# Records:
- - -

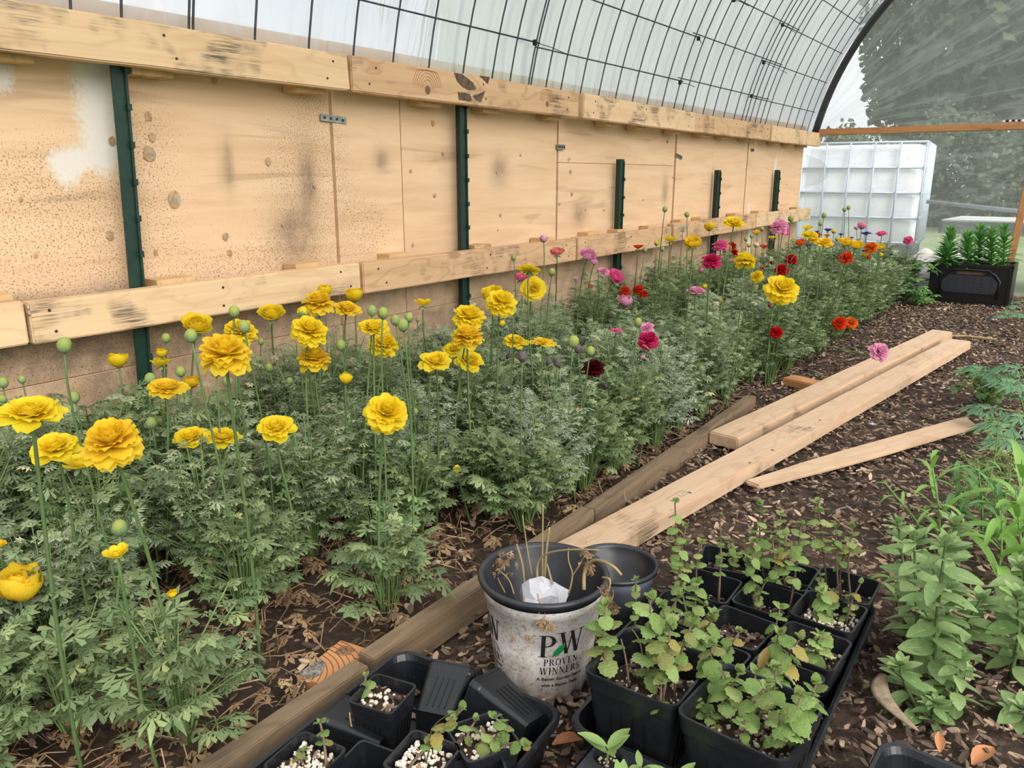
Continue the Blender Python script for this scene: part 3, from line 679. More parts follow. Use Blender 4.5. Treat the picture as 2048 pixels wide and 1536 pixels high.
# ------------------------------------------------------------------ outside the end wall
def tote():
    t = empty('water_tank', (-2.35, 7.45, 0), R(5)); tag(t, 'white caged water tank standing outside behind the end film', 'tank')
    W_, D_, H0, H1 = 1.19, 1.0, .16, 1.02
    def rsq(w, d, z, r=.10, cx=W_ / 2, cy=D_ / 2):
        pts = []
        for (sx_, sy_, a0) in ((1, -1, -90), (1, 1, 0), (-1, 1, 90), (-1, -1, 180)):
            for k in range(5):
                a = R(a0 + 90 * k / 4); pts.append((cx + sx_ * (w / 2 - r) + r * math.cos(a), cy + sy_ * (d / 2 - r) + r * math.sin(a), z))
        return pts
    b = MB(); b.loft([rsq(W_ - .08, D_ - .08, H0), rsq(W_ - .04, D_ - .04, H0 + .05), rsq(W_ - .04, D_ - .04, H1 - .05), rsq(W_ - .12, D_ - .12, H1 - .005), rsq(W_ - .5, D_ - .5, H1)], (True, True)); b.obj('tank_body', M['tote'], t, True)
    b = MB(); b.tube([(W_ / 2, D_ / 2, H1), (W_ / 2, D_ / 2, H1 + .04)], .08, 14); b.obj('lid', M['pallet'], t)
    def bar(pts, r=.011): b = MB(); b.tube(pts, r, 6); b.obj('cage_bar', M['cage'], t, True)
    for k in range(5): z = H0 + .03 + (H1 - H0 - .02) * k / 4; bar([(0, 0, z), (W_, 0, z), (W_, D_, z), (0, D_, z), (0, 0, z)])
    for k in range(7): x = W_ * k / 6; bar([(x, -.004, H0), (x, -.004, H1 + .01)], .009)
    for k in range(1, 7): y = D_ * k / 6; bar([(W_ + .004, y, H0), (W_ + .004, y, H1 + .01)], .009)
    for k in range(1, 7): y = D_ * k / 6; bar([(-.004, y, H0), (-.004, y, H1 + .01)], .009)
    b = MB(); b.box(.02, W_ - .02, .02, D_ - .02, H0 - .03, H0); b.obj('pallet_deck', M['pallet'], t)
    for x in (.02, W_ / 2 - .05, W_ - .12):
        for y in (.02, D_ / 2 - .05, D_ - .12):
            b = MB(); b.box(x, x + .10, y, y + .10, -.06, H0 - .03); b.obj('pallet_foot', M['pallet'], t)
tote()
def table():
    t = empty('garden_table', (-.86, 6.75, -.06), R(-4)); tag(t, 'low white table with grey edge outside, seen through the end film', 'table')
    b = MB(); b.box(0, 1.5, -.1, .6, .48, .50); b.obj('table_top', M['tablewhite'], t)
    b = MB(); b.box(-.01, 1.51, -.11, -.09, .40, .49); b.box(-.01, .01, -.11, .61, .40, .49); b.obj('apron', M['tablegrey'], t)
    for x in (.03, 1.42):
        for y in (-.06, .54): b = MB(); b.box(x, x + .05, y, y + .05, 0, .48); b.obj('leg', M['tablewhite'], t)
    t = empty('drain_pipe', (-1.02, 6.9, .56)); tag(t, 'dark pipe sloping behind the low white table outside', 'pipe')
    b = MB(); b.tube([(0, 0, 0), (.5, .1, -.05), (1.4, .2, -.14)], .015, 8); b.obj('pipe', M['tablegrey'], t, True)
table()
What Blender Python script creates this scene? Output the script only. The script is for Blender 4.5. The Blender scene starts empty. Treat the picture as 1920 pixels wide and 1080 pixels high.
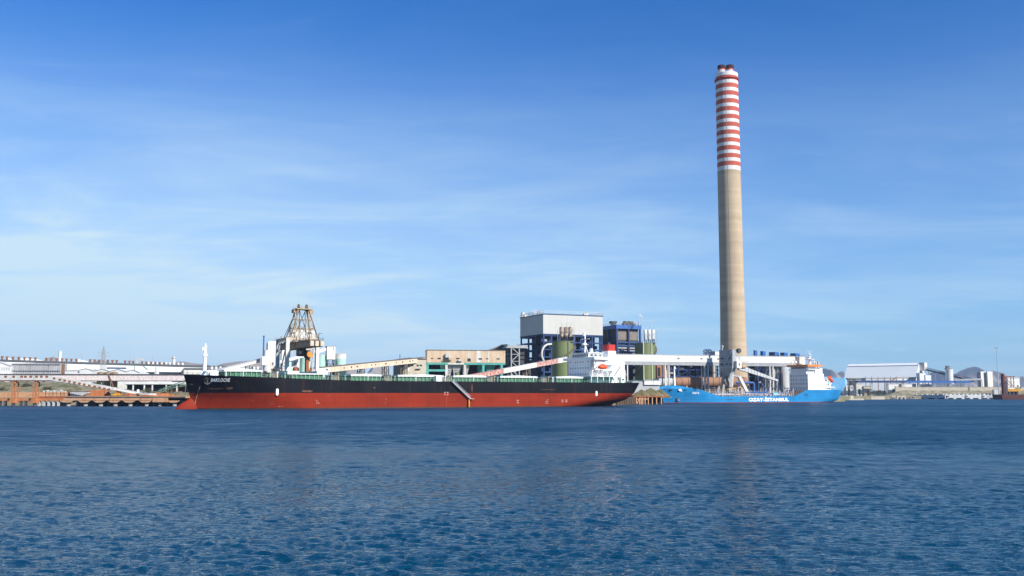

- - -

Restate the data above exactly, stripping out each image.

Continue the Blender Python script for this scene: part 3, from line 679. More parts follow. Use Blender 4.5. Treat the picture as 2048 pixels wide and 1536 pixels high.
# ------------------------------------------------------------------ outside the end wall
def tote():
    t = empty('water_tank', (-2.35, 7.45, 0), R(5)); tag(t, 'white caged water tank standing outside behind the end film', 'tank')
    W_, D_, H0, H1 = 1.19, 1.0, .16, 1.02
    def rsq(w, d, z, r=.10, cx=W_ / 2, cy=D_ / 2):
        pts = []
        for (sx_, sy_, a0) in ((1, -1, -90), (1, 1, 0), (-1, 1, 90), (-1, -1, 180)):
            for k in range(5):
                a = R(a0 + 90 * k / 4); pts.append((cx + sx_ * (w / 2 - r) + r * math.cos(a), cy + sy_ * (d / 2 - r) + r * math.sin(a), z))
        return pts
    b = MB(); b.loft([rsq(W_ - .08, D_ - .08, H0), rsq(W_ - .04, D_ - .04, H0 + .05), rsq(W_ - .04, D_ - .04, H1 - .05), rsq(W_ - .12, D_ - .12, H1 - .005), rsq(W_ - .5, D_ - .5, H1)], (True, True)); b.obj('tank_body', M['tote'], t, True)
    b = MB(); b.tube([(W_ / 2, D_ / 2, H1), (W_ / 2, D_ / 2, H1 + .04)], .08, 14); b.obj('lid', M['pallet'], t)
    def bar(pts, r=.011): b = MB(); b.tube(pts, r, 6); b.obj('cage_bar', M['cage'], t, True)
    for k in range(5): z = H0 + .03 + (H1 - H0 - .02) * k / 4; bar([(0, 0, z), (W_, 0, z), (W_, D_, z), (0, D_, z), (0, 0, z)])
    for k in range(7): x = W_ * k / 6; bar([(x, -.004, H0), (x, -.004, H1 + .01)], .009)
    for k in range(1, 7): y = D_ * k / 6; bar([(W_ + .004, y, H0), (W_ + .004, y, H1 + .01)], .009)
    for k in range(1, 7): y = D_ * k / 6; bar([(-.004, y, H0), (-.004, y, H1 + .01)], .009)
    b = MB(); b.box(.02, W_ - .02, .02, D_ - .02, H0 - .03, H0); b.obj('pallet_deck', M['pallet'], t)
    for x in (.02, W_ / 2 - .05, W_ - .12):
        for y in (.02, D_ / 2 - .05, D_ - .12):
            b = MB(); b.box(x, x + .10, y, y + .10, -.06, H0 - .03); b.obj('pallet_foot', M['pallet'], t)
tote()
def table():
    t = empty('garden_table', (-.86, 6.75, -.06), R(-4)); tag(t, 'low white table with grey edge outside, seen through the end film', 'table')
    b = MB(); b.box(0, 1.5, -.1, .6, .48, .50); b.obj('table_top', M['tablewhite'], t)
    b = MB(); b.box(-.01, 1.51, -.11, -.09, .40, .49); b.box(-.01, .01, -.11, .61, .40, .49); b.obj('apron', M['tablegrey'], t)
    for x in (.03, 1.42):
        for y in (-.06, .54): b = MB(); b.box(x, x + .05, y, y + .05, 0, .48); b.obj('leg', M['tablewhite'], t)
    t = empty('drain_pipe', (-1.02, 6.9, .56)); tag(t, 'dark pipe sloping behind the low white table outside', 'pipe')
    b = MB(); b.tube([(0, 0, 0), (.5, .1, -.05), (1.4, .2, -.14)], .015, 8); b.obj('pipe', M['tablegrey'], t, True)
table()
What Blender Python script creates this scene? Output the script only. The script is for Blender 4.5. The Blender scene starts empty. Treat the picture as 1920 pixels wide and 1080 pixels high.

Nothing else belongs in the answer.